TASK: Return a copy of each line that holds the string "runs".

DATA IN THIS EXERCISE:
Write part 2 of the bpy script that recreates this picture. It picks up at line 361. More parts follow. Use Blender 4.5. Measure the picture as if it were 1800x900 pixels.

==

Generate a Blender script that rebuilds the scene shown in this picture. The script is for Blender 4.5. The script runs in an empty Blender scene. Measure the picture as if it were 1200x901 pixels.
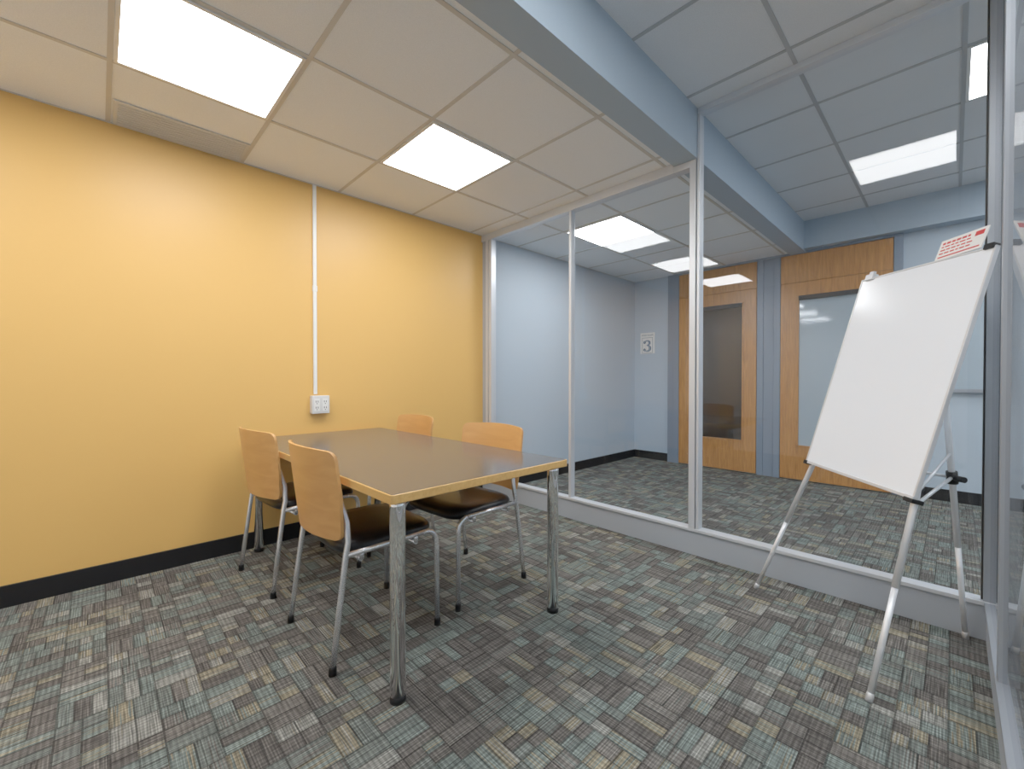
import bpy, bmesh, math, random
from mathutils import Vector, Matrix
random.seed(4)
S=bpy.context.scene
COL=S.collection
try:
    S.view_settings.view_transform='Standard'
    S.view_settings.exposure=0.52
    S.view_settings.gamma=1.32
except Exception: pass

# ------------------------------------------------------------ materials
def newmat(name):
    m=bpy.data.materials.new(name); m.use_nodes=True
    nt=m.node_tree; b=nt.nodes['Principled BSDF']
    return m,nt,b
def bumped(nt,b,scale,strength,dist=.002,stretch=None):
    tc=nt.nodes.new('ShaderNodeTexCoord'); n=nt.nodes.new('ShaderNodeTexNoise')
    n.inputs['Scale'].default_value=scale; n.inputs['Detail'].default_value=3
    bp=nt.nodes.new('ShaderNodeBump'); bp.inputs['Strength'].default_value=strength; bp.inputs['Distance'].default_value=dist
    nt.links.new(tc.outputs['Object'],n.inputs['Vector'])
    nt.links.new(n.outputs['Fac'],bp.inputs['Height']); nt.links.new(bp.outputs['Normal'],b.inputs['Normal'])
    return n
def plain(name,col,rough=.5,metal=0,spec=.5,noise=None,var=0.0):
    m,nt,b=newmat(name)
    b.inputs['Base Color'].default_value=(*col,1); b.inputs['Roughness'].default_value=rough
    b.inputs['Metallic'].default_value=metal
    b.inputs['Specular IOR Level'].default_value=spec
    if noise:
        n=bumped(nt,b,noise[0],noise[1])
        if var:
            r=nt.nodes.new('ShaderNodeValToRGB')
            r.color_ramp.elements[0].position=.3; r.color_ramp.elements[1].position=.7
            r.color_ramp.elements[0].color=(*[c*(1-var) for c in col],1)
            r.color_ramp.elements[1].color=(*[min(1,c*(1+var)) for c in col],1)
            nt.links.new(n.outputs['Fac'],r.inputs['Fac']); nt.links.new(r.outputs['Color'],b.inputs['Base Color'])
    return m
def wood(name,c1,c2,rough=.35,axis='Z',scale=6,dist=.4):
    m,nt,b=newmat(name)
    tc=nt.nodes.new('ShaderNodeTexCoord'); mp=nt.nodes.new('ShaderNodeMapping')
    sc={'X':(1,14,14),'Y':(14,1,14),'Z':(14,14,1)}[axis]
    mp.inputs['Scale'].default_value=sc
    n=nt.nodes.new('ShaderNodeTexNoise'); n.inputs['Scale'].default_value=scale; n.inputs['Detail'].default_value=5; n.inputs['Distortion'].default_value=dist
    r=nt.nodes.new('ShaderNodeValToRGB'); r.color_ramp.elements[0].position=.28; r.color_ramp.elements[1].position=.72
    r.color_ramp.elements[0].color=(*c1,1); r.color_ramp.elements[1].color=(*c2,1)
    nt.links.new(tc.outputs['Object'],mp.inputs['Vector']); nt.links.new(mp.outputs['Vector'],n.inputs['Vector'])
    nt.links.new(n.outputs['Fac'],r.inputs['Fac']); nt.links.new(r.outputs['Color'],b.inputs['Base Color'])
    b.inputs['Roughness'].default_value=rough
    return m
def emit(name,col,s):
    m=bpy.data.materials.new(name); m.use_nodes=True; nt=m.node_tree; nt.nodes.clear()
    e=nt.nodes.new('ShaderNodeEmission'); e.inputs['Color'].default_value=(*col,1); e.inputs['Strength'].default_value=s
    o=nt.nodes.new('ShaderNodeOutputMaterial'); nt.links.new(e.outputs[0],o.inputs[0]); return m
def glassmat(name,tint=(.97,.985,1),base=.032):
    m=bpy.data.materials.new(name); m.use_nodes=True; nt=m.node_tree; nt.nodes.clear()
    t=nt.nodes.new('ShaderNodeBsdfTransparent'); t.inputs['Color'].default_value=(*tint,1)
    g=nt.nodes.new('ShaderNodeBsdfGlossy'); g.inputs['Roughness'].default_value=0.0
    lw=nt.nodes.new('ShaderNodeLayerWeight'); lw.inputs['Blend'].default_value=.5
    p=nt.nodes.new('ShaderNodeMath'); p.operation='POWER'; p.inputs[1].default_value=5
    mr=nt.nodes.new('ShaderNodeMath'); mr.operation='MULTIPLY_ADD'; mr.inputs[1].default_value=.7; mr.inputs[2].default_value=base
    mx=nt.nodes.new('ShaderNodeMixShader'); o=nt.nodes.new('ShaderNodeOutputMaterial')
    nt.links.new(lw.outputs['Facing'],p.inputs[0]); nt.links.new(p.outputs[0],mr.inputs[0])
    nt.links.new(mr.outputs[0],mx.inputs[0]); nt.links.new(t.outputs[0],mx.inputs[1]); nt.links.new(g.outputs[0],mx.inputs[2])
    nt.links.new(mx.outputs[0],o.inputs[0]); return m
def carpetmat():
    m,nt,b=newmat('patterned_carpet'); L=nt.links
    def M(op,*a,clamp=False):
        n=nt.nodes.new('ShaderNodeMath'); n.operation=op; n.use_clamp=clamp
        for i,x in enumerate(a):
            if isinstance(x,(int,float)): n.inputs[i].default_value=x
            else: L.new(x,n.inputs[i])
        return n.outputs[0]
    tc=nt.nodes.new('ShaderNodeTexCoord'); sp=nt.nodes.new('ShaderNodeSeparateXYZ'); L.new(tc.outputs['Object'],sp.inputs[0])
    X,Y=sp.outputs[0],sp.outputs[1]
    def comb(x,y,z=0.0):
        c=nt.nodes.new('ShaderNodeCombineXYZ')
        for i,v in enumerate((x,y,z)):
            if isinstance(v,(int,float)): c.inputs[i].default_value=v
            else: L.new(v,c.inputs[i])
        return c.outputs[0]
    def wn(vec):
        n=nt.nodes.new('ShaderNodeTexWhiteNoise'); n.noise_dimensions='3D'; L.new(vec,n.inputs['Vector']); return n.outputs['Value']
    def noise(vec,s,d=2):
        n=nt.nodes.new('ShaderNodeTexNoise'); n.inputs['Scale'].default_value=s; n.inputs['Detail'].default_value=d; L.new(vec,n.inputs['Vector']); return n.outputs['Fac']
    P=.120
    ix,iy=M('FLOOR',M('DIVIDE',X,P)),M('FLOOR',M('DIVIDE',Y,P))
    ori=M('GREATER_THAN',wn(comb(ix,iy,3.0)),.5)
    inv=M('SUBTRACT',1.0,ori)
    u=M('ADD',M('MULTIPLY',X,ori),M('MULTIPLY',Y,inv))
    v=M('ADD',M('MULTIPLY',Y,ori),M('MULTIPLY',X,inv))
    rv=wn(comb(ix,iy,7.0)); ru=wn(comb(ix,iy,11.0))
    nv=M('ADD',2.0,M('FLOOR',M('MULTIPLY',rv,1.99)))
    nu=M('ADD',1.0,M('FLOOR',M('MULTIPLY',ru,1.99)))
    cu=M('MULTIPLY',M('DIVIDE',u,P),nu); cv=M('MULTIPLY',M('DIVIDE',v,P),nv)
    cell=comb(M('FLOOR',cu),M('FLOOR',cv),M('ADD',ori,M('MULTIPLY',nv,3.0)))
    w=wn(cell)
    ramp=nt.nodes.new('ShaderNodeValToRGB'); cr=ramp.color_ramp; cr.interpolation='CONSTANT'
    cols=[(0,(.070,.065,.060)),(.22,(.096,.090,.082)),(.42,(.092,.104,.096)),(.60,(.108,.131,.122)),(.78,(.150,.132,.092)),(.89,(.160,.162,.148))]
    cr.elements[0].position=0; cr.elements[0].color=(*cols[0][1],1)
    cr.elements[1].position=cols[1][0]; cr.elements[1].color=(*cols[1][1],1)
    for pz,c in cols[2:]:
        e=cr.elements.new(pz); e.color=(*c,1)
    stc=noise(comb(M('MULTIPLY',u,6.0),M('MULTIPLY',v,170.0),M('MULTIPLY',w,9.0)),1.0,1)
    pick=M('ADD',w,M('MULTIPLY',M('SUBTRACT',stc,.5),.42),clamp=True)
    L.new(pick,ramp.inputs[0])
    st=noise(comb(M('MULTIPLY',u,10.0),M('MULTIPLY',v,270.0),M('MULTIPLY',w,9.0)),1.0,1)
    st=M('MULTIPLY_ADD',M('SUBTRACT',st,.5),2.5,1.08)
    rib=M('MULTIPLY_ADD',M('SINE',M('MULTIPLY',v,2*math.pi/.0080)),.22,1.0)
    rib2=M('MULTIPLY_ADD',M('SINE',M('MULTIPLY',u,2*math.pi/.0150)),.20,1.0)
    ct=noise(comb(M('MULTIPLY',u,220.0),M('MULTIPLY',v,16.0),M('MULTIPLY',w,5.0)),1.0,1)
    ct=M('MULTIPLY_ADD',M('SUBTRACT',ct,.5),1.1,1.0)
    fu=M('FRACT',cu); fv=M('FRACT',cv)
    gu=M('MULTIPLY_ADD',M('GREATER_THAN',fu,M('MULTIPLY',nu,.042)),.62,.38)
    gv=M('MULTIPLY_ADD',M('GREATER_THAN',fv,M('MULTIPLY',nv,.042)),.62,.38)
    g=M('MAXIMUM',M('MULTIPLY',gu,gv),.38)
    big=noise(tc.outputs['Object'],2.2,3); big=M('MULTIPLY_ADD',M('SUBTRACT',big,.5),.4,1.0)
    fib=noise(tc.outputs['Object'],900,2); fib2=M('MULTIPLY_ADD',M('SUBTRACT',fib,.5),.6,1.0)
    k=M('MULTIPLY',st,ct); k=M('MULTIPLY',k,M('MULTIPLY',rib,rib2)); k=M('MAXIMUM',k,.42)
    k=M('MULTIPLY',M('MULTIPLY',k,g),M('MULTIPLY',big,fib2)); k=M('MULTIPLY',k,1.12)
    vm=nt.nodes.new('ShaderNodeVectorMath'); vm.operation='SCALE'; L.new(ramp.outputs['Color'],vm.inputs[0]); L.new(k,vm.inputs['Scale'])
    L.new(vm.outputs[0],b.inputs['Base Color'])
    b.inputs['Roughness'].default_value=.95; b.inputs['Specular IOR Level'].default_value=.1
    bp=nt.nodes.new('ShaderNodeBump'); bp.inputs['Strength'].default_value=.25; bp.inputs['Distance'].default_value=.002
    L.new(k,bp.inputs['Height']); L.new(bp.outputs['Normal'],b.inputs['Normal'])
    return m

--

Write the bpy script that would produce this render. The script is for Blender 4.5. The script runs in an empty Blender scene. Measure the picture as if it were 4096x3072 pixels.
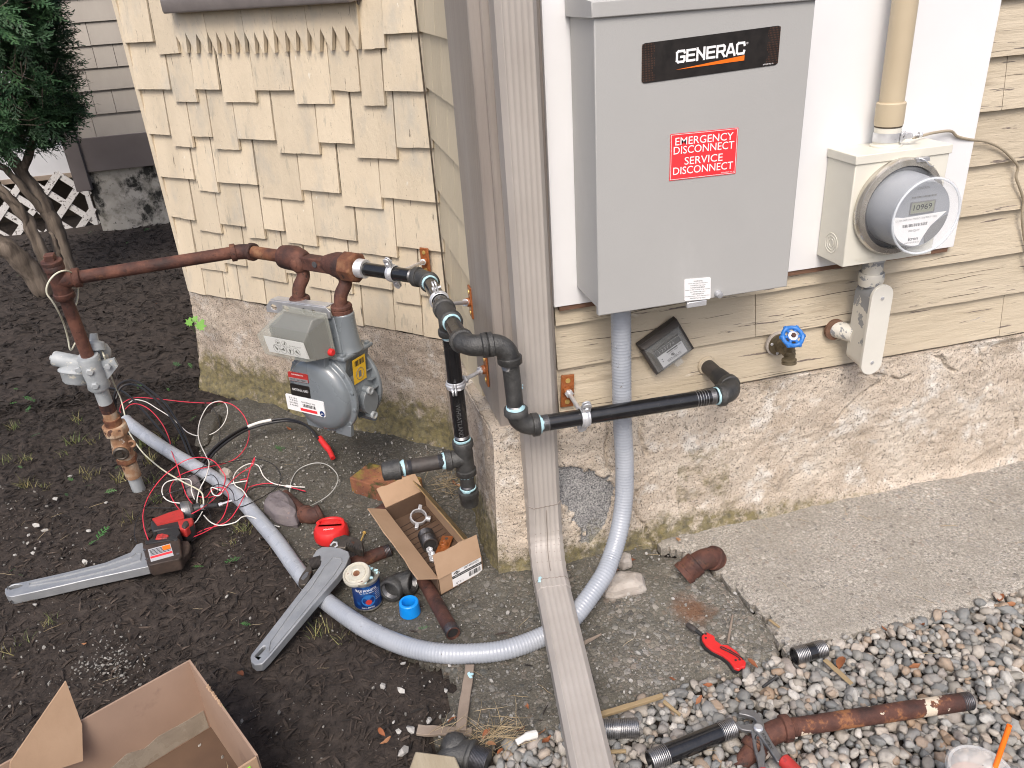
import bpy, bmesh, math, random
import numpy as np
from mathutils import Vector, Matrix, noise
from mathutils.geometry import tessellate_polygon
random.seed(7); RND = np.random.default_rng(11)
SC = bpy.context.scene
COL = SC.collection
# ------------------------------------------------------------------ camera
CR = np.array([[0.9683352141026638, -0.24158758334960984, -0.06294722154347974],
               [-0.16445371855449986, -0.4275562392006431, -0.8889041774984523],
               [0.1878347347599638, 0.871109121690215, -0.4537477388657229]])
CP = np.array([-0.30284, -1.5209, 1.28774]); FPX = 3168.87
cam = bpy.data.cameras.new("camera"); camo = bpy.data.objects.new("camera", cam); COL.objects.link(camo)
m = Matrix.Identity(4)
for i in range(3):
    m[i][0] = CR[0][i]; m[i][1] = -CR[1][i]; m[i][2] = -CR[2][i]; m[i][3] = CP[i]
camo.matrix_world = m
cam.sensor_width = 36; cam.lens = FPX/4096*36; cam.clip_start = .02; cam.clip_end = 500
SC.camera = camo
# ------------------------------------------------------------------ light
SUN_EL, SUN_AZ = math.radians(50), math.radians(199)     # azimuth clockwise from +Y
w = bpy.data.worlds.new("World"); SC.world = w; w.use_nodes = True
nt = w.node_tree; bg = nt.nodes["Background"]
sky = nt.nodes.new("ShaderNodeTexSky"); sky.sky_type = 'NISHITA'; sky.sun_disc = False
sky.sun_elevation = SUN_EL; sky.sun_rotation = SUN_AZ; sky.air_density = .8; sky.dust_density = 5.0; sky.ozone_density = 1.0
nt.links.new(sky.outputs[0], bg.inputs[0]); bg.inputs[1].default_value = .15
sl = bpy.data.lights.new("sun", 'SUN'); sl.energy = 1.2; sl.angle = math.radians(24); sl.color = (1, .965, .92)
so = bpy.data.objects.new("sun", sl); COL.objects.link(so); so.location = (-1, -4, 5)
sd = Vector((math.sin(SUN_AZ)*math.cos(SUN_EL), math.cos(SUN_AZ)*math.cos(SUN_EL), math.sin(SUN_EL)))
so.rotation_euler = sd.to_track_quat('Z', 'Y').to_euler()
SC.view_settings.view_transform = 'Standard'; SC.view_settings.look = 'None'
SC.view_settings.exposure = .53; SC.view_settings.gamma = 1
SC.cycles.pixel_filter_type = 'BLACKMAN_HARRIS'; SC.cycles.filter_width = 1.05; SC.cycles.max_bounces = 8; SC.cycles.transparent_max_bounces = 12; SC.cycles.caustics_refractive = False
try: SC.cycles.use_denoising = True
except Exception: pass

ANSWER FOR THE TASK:
Generate a Blender script that rebuilds the scene shown in this picture. The script is for Blender 4.5. The script runs in an empty Blender scene. Measure the picture as if it were 1200x901 pixels.
Write the bpy script that would produce this render. The script is for Blender 4.5. The script runs in an empty Blender scene. Measure the picture as if it were 4096x3072 pixels.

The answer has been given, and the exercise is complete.